Désormais, c’est officiel, la France a collaboré. Punkt Schluss. Point final ? Pas sûr. La France ne déporte plus d’enfants juifs, mais le mot « déportation » a pris des libertés avec le passé. Le passé, c’est comme le ciel, ça appartient à tout le monde : chacun y tire les constellations qu’il veut. Le 1er novembre, à la Toussaint, Chou et moi avons fait un tour des écoles élémentaires du 10e arrondissement de Paris. J’avais repéré deux lieux avec banderoles appelant à la solidarité avec les sans-papiers, l’un rue Saint-Maur, l’autre à l’angle de l’avenue Parmentier et de la rue Alibert. Un collègue m’en avait indiqué un troisième, rue du Faubourg-Saint-Denis. J’avais dit à Chou, tu verras, c’est un super sujet.
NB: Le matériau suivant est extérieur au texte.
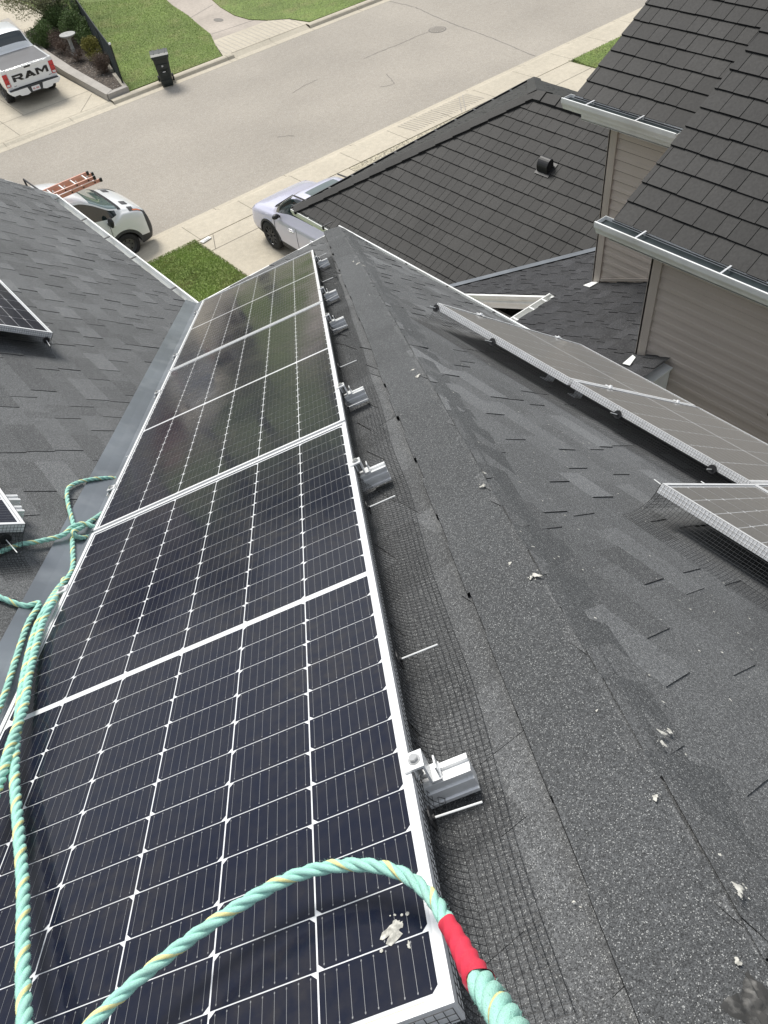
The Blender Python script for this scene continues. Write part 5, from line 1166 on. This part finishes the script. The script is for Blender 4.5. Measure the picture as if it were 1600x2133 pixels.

En route, donc.
Violence du monde jetée à la figure de petits écoliers : à notre gauche, à l’entrée de l’école primaire de la rue Saint-Maur, par où tous les gamins passent, une plaque noire inaugurée le 19 mai 2001, avec des mots gravés en jaune : rappel que plus de 500 des enfants juifs déportés par le gouvernement de Vichy de 1942 à 1944 « vivaient dans le 10e ». A notre droite, épousant le relief des grilles de l’établissement, une banderole avec des mots en noir et en rouge : « Non aux expulsions Solidaires avec les sans papiers ». Même configuration avenue Parmentier et rue du Faubourg-Saint-Denis. Si l’inscription sur la plaque noire est partout identique, le texte des banderoles varie selon l’endroit : « Soutien aux familles sans papiers ici laissez les enfants grandir » ; « FCPE RESF Ecole Fg St-Denis solidaires des enfants de familles sans papiers ».
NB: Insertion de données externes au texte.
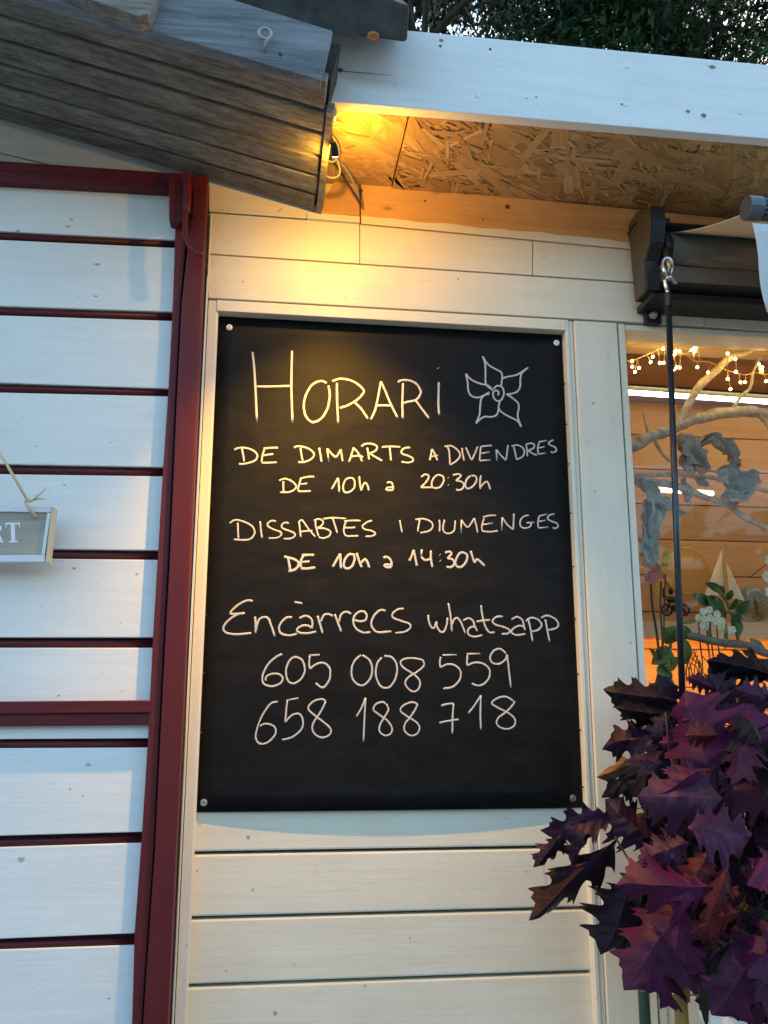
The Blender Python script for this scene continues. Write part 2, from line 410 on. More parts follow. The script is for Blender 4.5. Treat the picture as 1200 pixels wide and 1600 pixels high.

La FCPE est la Fédération des conseils de parents d’élèves des écoles publiques, association proche du Parti socialiste. RESF signifie Réseau éducation sans frontières, organisation de gauche elle aussi, dont le but est de prévenir et d’empêcher l’expulsion d’enfants scolarisés sans titre de séjour. Une polémique charriant beaucoup de non-dits avait éclaté l’an dernier, lorsque RESF avait combattu la « circulaire Sarkozy » qui précisait dans quels cas un enfant scolarisé et ses parents pouvaient être expulsés du territoire national, a contrario y rester. Arno Klarsfeld avait charge de vérifier son application par l’administration. Un juif qui met les doigts dans ce cambouis-là, un juif complice de renvois d’enfants (je traduis les circonvolutions d’alors), c’est moche, c’est inacceptable, avait tonné RESF. Arno Klarsfeld – j’interprète sa démarche – s’était dit, en acceptant le poste : « Ils me gavent, ces gauchistes, je vais leur montrer qu’un enfant juif persécuté par la police française collaborationniste, ce n’est pas pareil qu’un enfant d’Afrique renvoyé dans son pays d’origine avec ses parents. »
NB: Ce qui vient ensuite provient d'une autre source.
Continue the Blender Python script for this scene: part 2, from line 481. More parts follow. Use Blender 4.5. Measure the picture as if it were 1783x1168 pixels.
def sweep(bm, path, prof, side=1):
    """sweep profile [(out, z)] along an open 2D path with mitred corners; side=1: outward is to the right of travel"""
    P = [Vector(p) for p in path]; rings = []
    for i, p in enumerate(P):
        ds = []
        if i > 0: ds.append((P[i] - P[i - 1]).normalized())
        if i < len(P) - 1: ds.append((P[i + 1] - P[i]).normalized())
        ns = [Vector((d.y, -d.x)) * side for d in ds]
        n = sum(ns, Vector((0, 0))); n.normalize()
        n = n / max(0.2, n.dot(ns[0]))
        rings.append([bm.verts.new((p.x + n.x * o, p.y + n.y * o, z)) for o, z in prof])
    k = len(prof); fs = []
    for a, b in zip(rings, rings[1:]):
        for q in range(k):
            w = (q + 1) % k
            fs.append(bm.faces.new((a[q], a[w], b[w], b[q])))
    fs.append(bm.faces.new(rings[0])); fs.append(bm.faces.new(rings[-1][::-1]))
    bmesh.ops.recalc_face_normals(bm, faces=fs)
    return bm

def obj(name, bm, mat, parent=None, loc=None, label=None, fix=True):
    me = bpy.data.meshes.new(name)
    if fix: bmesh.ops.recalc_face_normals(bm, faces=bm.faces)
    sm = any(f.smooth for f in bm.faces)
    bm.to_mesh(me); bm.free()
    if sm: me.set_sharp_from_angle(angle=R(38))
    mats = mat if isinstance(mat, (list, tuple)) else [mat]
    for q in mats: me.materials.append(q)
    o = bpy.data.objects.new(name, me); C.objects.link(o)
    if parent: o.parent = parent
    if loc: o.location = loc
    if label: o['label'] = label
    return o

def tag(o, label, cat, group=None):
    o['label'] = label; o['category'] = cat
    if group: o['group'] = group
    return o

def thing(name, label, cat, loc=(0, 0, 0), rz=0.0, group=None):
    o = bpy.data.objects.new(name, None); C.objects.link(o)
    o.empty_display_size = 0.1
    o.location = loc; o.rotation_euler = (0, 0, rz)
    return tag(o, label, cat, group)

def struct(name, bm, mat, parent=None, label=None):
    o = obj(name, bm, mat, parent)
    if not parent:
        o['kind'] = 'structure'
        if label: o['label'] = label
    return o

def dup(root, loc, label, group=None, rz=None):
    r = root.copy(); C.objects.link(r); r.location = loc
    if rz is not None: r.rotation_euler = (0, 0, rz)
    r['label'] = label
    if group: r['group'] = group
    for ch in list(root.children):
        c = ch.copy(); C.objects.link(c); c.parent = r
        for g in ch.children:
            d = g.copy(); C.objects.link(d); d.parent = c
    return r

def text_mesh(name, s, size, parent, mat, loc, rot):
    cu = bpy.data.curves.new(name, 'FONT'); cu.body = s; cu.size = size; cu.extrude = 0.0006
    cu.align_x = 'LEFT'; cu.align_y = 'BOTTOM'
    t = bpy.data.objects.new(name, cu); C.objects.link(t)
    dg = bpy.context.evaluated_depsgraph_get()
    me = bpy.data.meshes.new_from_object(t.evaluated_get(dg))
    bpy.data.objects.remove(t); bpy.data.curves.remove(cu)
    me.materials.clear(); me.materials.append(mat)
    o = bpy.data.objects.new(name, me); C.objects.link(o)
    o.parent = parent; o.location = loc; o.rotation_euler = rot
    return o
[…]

Retour à la Toussaint. La mobilisation de la FCPE et de RESF est particulièrement forte à l’école élémentaire de l’avenue Parmentier. Les panneaux d’affichage sont pleins de mises en garde et de marches à suivre. Sous l’égide d’un « Parrainage républicain », il est écrit que « Plusieurs enfants et leurs familles sans-papiers seront parrainés par des parents, des enseignants, des élus ». Par terre, sur le goudron, cette légende rouge, bombée au pochoir : « chasse aux immigrés. Sarko ? ça va pas la tête ». Il n’est pas fait mention de sauf-conduits pour les clandestins pourchassés, mais l’esprit y est.
A sept ans, en Suisse, lorsque je suis entré à l’école primaire, il y avait un crucifix au mur de la classe, seule manifestation idéologique autorisée. Ça ne m’a jamais choqué, ni parlé. Me choquait et me parlait l’image que j’apercevais certains matins très tôt d’une jeune maman espagnole ou portugaise portant dans ses bras un enfant. Elle allait travailler et l’enfant dormait contre sa poitrine. J’étais au chaud, elle, dehors, au froid. J’avais de la compassion. Etais-je chrétien sans le savoir ? Un Christ en croix n’est pas une mère à l’enfant marchant dans la rue, et pourtant, c’est la même chose. Une plaque commémorant le martyre d’enfants juifs n’est pas une banderole appelant à la solidarité avec les écoliers sans-papiers, et pourtant, c’est la même chose. L’une n’égale pas l’autre, mais de l’une sort l’autre.